**SHORT EXERCISE**: Leave out the pictures and repeat every record exactly.

**DATA TO PROCESS**:
Start

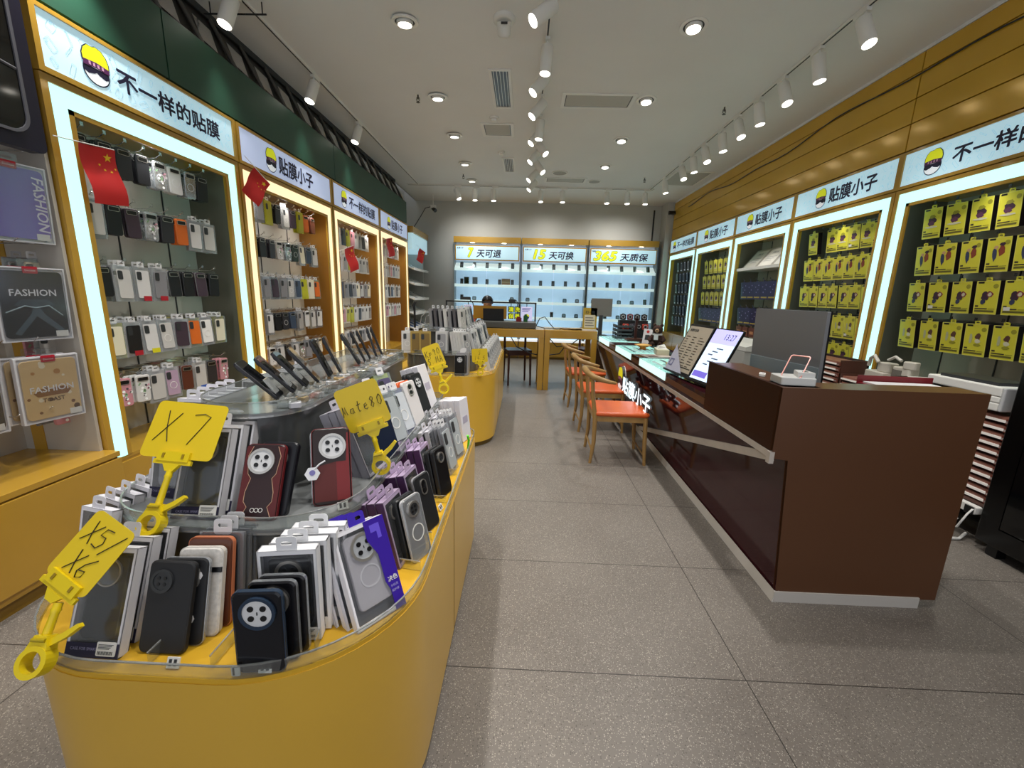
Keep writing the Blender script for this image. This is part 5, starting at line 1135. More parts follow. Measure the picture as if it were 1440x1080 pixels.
for x, l in ((-.98, 'black desk lamp head over the left end of the rail'), (-.2, 'dark gadget lying on the rail frame')):
    t = thing('clamp_lamp', l, 'lamp', (x, 7.1, 1.386)); MB().prism(rrect(.16 if x < -.5 else .12, .05, .02, 4, 0, .04 if x < -.5 else .02), -.02, .02, DGR, FR).obj('head', t); MB().tube([(.06, 0, .03), (.12, 0, -.04), (.13, 0, -.1)], .008, BLK, 6).obj('arm', t)
tag(MB().prism(circ(.045, 12), 0, .06, P('#7a1a22')).prism(circ(.03, 12), .06, .08, P('#7a1a22')).obj('red_tape_roll', loc=None), 'small dark red roll on the grey drawer box', 'roll').location = (-.08, 6.9, 1.077)
tag(MB().prism(circ(.035, 12), 0, .10, P('#1c5a30', .3)).prism(circ(.02, 12), .10, .12, P('#1c5a30')).obj('green_bottle'), 'small green bottle on the grey drawer box', 'bottle').location = (.03, 6.9, 1.077)
c = MB()
c.tube([(.2, 6.9, 1.0), (.26, 6.85, 1.14), (.34, 6.85, 1.17), (.42, 6.85, 1.07), (.5, 6.85, .985), (.62, 6.83, .985)], .008, BLK, 6); c.tube([(.2, 6.85, 1.02), (.35, 6.8, .99), (.6, 6.78, .985)], .007, BLK, 6)
tag(c.obj('black_cables'), 'black cables looping over the right service table', 'cable')
c = MB()
for pts in ([(.42, 6.75, .84), (.55, 6.75, .70), (.75, 6.75, .72), (.9, 6.75, .84)], [(.42, 6.75, .56), (.6, 6.8, .58), (.7, 6.8, .72), (.8, 6.8, .6), (.86, 6.8, .45)], [(-.2, 6.75, .84), (-.1, 6.75, .68), (.12, 6.75, .58), (.24, 6.75, .56)]): c.tube(pts, .009, BLK, 6)
tag(c.obj('hanging_cables'), 'tangled black cables hanging under the service tables', 'cable')
t = thing('notebook_pile', 'brown papers lying on the right service table', 'papers', (.8, 6.9, .977)); MB().b2(-.18, .15, -.1, .1, 0, .02, P('#8a6f4c')).obj('book', t); MB().b2(-.1, .2, -.16, -.04, .02, .03, P('#b9ab90')).obj('sheet', t); t.rotation_euler = (0, 0, .3)
t = thing('table_sign_stand', 'yellow framed notice stand at the right end of the service table', 'sign', (1.05, 6.72, .977))
MB().b2(-.11, .11, -.04, .06, 0, .025, WHG).obj('base', t); MB().prism(rrect(.22, .34, .015, 3, 0, .19), 0, .012, P('#b99a2c', .4), FR).obj('board', t)
mb = MB().b2(-.085, .085, -.002, 0, .05, .25, P('#d9d2b8')).text('扫一扫', 0, .27, .045, DGR, FR, bold=.02, d=-.002, anchor='c')
for q in range(4): mb.b2(-.07, .07-.02*(q % 2), -.003, -.002, .08+.04*q, .09+.04*q, DGR)
mb.obj('lettering', t)

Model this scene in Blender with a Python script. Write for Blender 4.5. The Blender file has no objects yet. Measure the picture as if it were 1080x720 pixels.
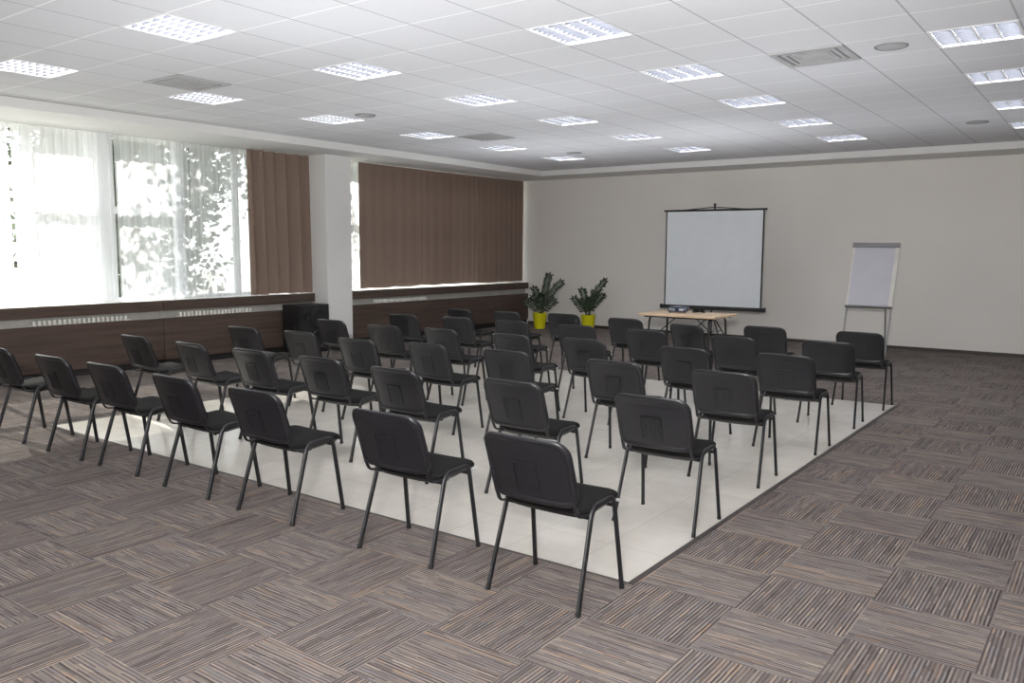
import bpy, bmesh, math, random
from math import sin, cos, pi, radians, sqrt
from mathutils import Vector, Matrix

random.seed(7)
scene = bpy.context.scene
COL = scene.collection

# ------------------------------------------------------------------ dimensions
CAM_H = 1.676
CEIL = 3.303          # tiled ceiling
SOF = 3.196           # lower plain border of the ceiling
XG, YG, TS = -3.7157, 5.1767, 0.6      # ceiling grid
XF, YF = -9.92, 14.465                 # edge of the tiled field
XW, YW = -11.34, 15.357                # window plane / far wall
XR, YB = 4.2, -4.0                     # right wall, wall behind
PX0, PX1, PY0, PY1 = -8.02, -1.91, 3.595, 9.655   # pale tiled floor area
XCOV = -10.86                          # face of radiator covers
SILL = 0.93


# ------------------------------------------------------------------ node helpers
def new_mat(name):
    m = bpy.data.materials.new(name)
    m.use_nodes = True
    nt = m.node_tree
    for n in list(nt.nodes):
        nt.nodes.remove(n)
    out = nt.nodes.new('ShaderNodeOutputMaterial')
    return m, nt, out


def N(nt, t, **kw):
    n = nt.nodes.new(t)
    for k, v in kw.items():
        if k.startswith('i_'):
            n.inputs[k[2:].replace('_', ' ')].default_value = v
        else:
            setattr(n, k, v)
    return n


def math_n(nt, op, a, b=None, c=None):
    n = nt.nodes.new('ShaderNodeMath')
    n.operation = op
    for i, v in enumerate((a, b, c)):
        if v is None:
            continue
        if isinstance(v, (int, float)):
            n.inputs[i].default_value = v
        else:
            nt.links.new(v, n.inputs[i])
    return n.outputs[0]


def mixc(nt, fac, a, b, blend='MIX'):
    n = nt.nodes.new('ShaderNodeMix')
    n.data_type = 'RGBA'
    n.blend_type = blend
    for s, v in (('Factor', fac), ('A', a), ('B', b)):
        sock = [i for i in n.inputs if i.name == s and i.enabled][0] if s == 'Factor' else [i for i in n.inputs if i.name == s and i.type == 'RGBA'][0]
        if isinstance(v, (int, float)):
            sock.default_value = v
        elif isinstance(v, tuple):
            sock.default_value = v if len(v) == 4 else (*v, 1)
        else:
            nt.links.new(v, sock)
    return [o for o in n.outputs if o.type == 'RGBA'][0]


def ramp(nt, fac, stops, interp='LINEAR'):
    n = nt.nodes.new('ShaderNodeValToRGB')
    n.color_ramp.interpolation = interp
    e = n.color_ramp.elements
    while len(e) < len(stops):
        e.new(0.5)
    for el, (p, c) in zip(e, stops):
        el.position = p
        el.color = (*c, 1)
    nt.links.new(fac, n.inputs[0])
    return n.outputs[0]


def principled(nt, out, color, rough=0.5, spec=0.5, metal=0.0):
    b = nt.nodes.new('ShaderNodeBsdfPrincipled')
    if isinstance(color, tuple):
        b.inputs['Base Color'].default_value = (*color, 1)
    else:
        nt.links.new(color, b.inputs['Base Color'])
    if isinstance(rough, (int, float)):
        b.inputs['Roughness'].default_value = rough
    else:
        nt.links.new(rough, b.inputs['Roughness'])
    b.inputs['Specular IOR Level'].default_value = spec
    b.inputs['Metallic'].default_value = metal
    nt.links.new(b.outputs[0], out.inputs[0])
    return b


def noise(nt, scale, detail=2.0, vec=None, rough=0.5, coord='Object'):
    n = nt.nodes.new('ShaderNodeTexNoise')
    n.inputs['Scale'].default_value = scale
    n.inputs['Detail'].default_value = detail
    n.inputs['Roughness'].default_value = rough
    if vec is None:
        tc = nt.nodes.new('ShaderNodeTexCoord')
        vec = tc.outputs[coord]
    nt.links.new(vec, n.inputs['Vector'])
    return n.outputs[0]


def bump(nt, bsdf, h, strength=0.2, dist=0.01):
    b = nt.nodes.new('ShaderNodeBump')
    b.inputs['Strength'].default_value = strength
    b.inputs['Distance'].default_value = dist
    nt.links.new(h, b.inputs['Height'])
    nt.links.new(b.outputs[0], bsdf.inputs['Normal'])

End

**EXERCISE RESPONSE**:
Keep writing the Blender script for this image. This is part 5, starting at line 1135. More parts follow. Measure the picture as if it were 1440x1080 pixels.
for x, l in ((-.98, 'black desk lamp head over the left end of the rail'), (-.2, 'dark gadget lying on the rail frame')):
    t = thing('clamp_lamp', l, 'lamp', (x, 7.1, 1.386)); MB().prism(rrect(.16 if x < -.5 else .12, .05, .02, 4, 0, .04 if x < -.5 else .02), -.02, .02, DGR, FR).obj('head', t); MB().tube([(.06, 0, .03), (.12, 0, -.04), (.13, 0, -.1)], .008, BLK, 6).obj('arm', t)
tag(MB().prism(circ(.045, 12), 0, .06, P('#7a1a22')).prism(circ(.03, 12), .06, .08, P('#7a1a22')).obj('red_tape_roll', loc=None), 'small dark red roll on the grey drawer box', 'roll').location = (-.08, 6.9, 1.077)
tag(MB().prism(circ(.035, 12), 0, .10, P('#1c5a30', .3)).prism(circ(.02, 12), .10, .12, P('#1c5a30')).obj('green_bottle'), 'small green bottle on the grey drawer box', 'bottle').location = (.03, 6.9, 1.077)
c = MB()
c.tube([(.2, 6.9, 1.0), (.26, 6.85, 1.14), (.34, 6.85, 1.17), (.42, 6.85, 1.07), (.5, 6.85, .985), (.62, 6.83, .985)], .008, BLK, 6); c.tube([(.2, 6.85, 1.02), (.35, 6.8, .99), (.6, 6.78, .985)], .007, BLK, 6)
tag(c.obj('black_cables'), 'black cables looping over the right service table', 'cable')
c = MB()
for pts in ([(.42, 6.75, .84), (.55, 6.75, .70), (.75, 6.75, .72), (.9, 6.75, .84)], [(.42, 6.75, .56), (.6, 6.8, .58), (.7, 6.8, .72), (.8, 6.8, .6), (.86, 6.8, .45)], [(-.2, 6.75, .84), (-.1, 6.75, .68), (.12, 6.75, .58), (.24, 6.75, .56)]): c.tube(pts, .009, BLK, 6)
tag(c.obj('hanging_cables'), 'tangled black cables hanging under the service tables', 'cable')
t = thing('notebook_pile', 'brown papers lying on the right service table', 'papers', (.8, 6.9, .977)); MB().b2(-.18, .15, -.1, .1, 0, .02, P('#8a6f4c')).obj('book', t); MB().b2(-.1, .2, -.16, -.04, .02, .03, P('#b9ab90')).obj('sheet', t); t.rotation_euler = (0, 0, .3)
t = thing('table_sign_stand', 'yellow framed notice stand at the right end of the service table', 'sign', (1.05, 6.72, .977))
MB().b2(-.11, .11, -.04, .06, 0, .025, WHG).obj('base', t); MB().prism(rrect(.22, .34, .015, 3, 0, .19), 0, .012, P('#b99a2c', .4), FR).obj('board', t)
mb = MB().b2(-.085, .085, -.002, 0, .05, .25, P('#d9d2b8')).text('扫一扫', 0, .27, .045, DGR, FR, bold=.02, d=-.002, anchor='c')
for q in range(4): mb.b2(-.07, .07-.02*(q % 2), -.003, -.002, .08+.04*q, .09+.04*q, DGR)
mb.obj('lettering', t)

Model this scene in Blender with a Python script. Write for Blender 4.5. The Blender file has no objects yet. Measure the picture as if it were 1080x720 pixels.
import bpy, bmesh, math, random
from math import sin, cos, pi, radians, sqrt
from mathutils import Vector, Matrix

random.seed(7)
scene = bpy.context.scene
COL = scene.collection

# ------------------------------------------------------------------ dimensions
CAM_H = 1.676
CEIL = 3.303          # tiled ceiling
SOF = 3.196           # lower plain border of the ceiling
XG, YG, TS = -3.7157, 5.1767, 0.6      # ceiling grid
XF, YF = -9.92, 14.465                 # edge of the tiled field
XW, YW = -11.34, 15.357                # window plane / far wall
XR, YB = 4.2, -4.0                     # right wall, wall behind
PX0, PX1, PY0, PY1 = -8.02, -1.91, 3.595, 9.655   # pale tiled floor area
XCOV = -10.86                          # face of radiator covers
SILL = 0.93


# ------------------------------------------------------------------ node helpers
def new_mat(name):
    m = bpy.data.materials.new(name)
    m.use_nodes = True
    nt = m.node_tree
    for n in list(nt.nodes):
        nt.nodes.remove(n)
    out = nt.nodes.new('ShaderNodeOutputMaterial')
    return m, nt, out


def N(nt, t, **kw):
    n = nt.nodes.new(t)
    for k, v in kw.items():
        if k.startswith('i_'):
            n.inputs[k[2:].replace('_', ' ')].default_value = v
        else:
            setattr(n, k, v)
    return n


def math_n(nt, op, a, b=None, c=None):
    n = nt.nodes.new('ShaderNodeMath')
    n.operation = op
    for i, v in enumerate((a, b, c)):
        if v is None:
            continue
        if isinstance(v, (int, float)):
            n.inputs[i].default_value = v
        else:
            nt.links.new(v, n.inputs[i])
    return n.outputs[0]


def mixc(nt, fac, a, b, blend='MIX'):
    n = nt.nodes.new('ShaderNodeMix')
    n.data_type = 'RGBA'
    n.blend_type = blend
    for s, v in (('Factor', fac), ('A', a), ('B', b)):
        sock = [i for i in n.inputs if i.name == s and i.enabled][0] if s == 'Factor' else [i for i in n.inputs if i.name == s and i.type == 'RGBA'][0]
        if isinstance(v, (int, float)):
            sock.default_value = v
        elif isinstance(v, tuple):
            sock.default_value = v if len(v) == 4 else (*v, 1)
        else:
            nt.links.new(v, sock)
    return [o for o in n.outputs if o.type == 'RGBA'][0]


def ramp(nt, fac, stops, interp='LINEAR'):
    n = nt.nodes.new('ShaderNodeValToRGB')
    n.color_ramp.interpolation = interp
    e = n.color_ramp.elements
    while len(e) < len(stops):
        e.new(0.5)
    for el, (p, c) in zip(e, stops):
        el.position = p
        el.color = (*c, 1)
    nt.links.new(fac, n.inputs[0])
    return n.outputs[0]


def principled(nt, out, color, rough=0.5, spec=0.5, metal=0.0):
    b = nt.nodes.new('ShaderNodeBsdfPrincipled')
    if isinstance(color, tuple):
        b.inputs['Base Color'].default_value = (*color, 1)
    else:
        nt.links.new(color, b.inputs['Base Color'])
    if isinstance(rough, (int, float)):
        b.inputs['Roughness'].default_value = rough
    else:
        nt.links.new(rough, b.inputs['Roughness'])
    b.inputs['Specular IOR Level'].default_value = spec
    b.inputs['Metallic'].default_value = metal
    nt.links.new(b.outputs[0], out.inputs[0])
    return b


def noise(nt, scale, detail=2.0, vec=None, rough=0.5, coord='Object'):
    n = nt.nodes.new('ShaderNodeTexNoise')
    n.inputs['Scale'].default_value = scale
    n.inputs['Detail'].default_value = detail
    n.inputs['Roughness'].default_value = rough
    if vec is None:
        tc = nt.nodes.new('ShaderNodeTexCoord')
        vec = tc.outputs[coord]
    nt.links.new(vec, n.inputs['Vector'])
    return n.outputs[0]


def bump(nt, bsdf, h, strength=0.2, dist=0.01):
    b = nt.nodes.new('ShaderNodeBump')
    b.inputs['Strength'].default_value = strength
    b.inputs['Distance'].default_value = dist
    nt.links.new(h, b.inputs['Height'])
    nt.links.new(b.outputs[0], bsdf.inputs['Normal'])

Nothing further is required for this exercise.